-- START MATERIAL --
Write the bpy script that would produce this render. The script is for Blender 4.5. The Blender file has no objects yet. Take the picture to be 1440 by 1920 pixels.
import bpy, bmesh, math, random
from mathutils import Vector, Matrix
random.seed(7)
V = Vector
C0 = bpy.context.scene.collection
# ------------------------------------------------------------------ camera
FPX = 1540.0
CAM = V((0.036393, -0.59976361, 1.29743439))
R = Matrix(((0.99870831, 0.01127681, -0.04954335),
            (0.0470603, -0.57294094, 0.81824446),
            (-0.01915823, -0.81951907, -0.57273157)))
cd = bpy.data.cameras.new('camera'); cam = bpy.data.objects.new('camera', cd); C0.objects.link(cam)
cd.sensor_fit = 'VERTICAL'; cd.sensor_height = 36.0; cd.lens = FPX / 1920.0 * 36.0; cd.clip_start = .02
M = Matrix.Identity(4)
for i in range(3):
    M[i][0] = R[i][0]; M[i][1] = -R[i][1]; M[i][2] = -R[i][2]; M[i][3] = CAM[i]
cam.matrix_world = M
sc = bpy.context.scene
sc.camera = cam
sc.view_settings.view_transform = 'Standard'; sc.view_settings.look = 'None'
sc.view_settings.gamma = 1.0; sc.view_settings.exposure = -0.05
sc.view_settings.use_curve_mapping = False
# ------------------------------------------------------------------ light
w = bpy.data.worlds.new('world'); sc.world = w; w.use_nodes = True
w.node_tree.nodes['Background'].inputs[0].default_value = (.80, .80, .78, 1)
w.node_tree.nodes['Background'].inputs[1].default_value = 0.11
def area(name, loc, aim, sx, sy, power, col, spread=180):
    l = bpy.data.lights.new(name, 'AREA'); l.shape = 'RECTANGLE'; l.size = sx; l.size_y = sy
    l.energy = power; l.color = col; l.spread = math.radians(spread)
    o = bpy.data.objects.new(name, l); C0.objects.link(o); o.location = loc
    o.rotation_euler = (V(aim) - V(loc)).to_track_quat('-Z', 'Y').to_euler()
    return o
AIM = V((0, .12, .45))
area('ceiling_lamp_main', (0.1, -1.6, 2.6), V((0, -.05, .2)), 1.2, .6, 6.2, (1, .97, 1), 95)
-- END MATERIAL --
> [TASK INSTRUCTIONS] Show each line holding the word "objects".

> [WRITTEN RESPONSE]
Write the bpy script that would produce this render. The script is for Blender 4.5. The Blender file has no objects yet. Take the picture to be 1440 by 1920 pixels.
cd = bpy.data.cameras.new('camera'); cam = bpy.data.objects.new('camera', cd); C0.objects.link(cam)
    o = bpy.data.objects.new(name, l); C0.objects.link(o); o.location = loc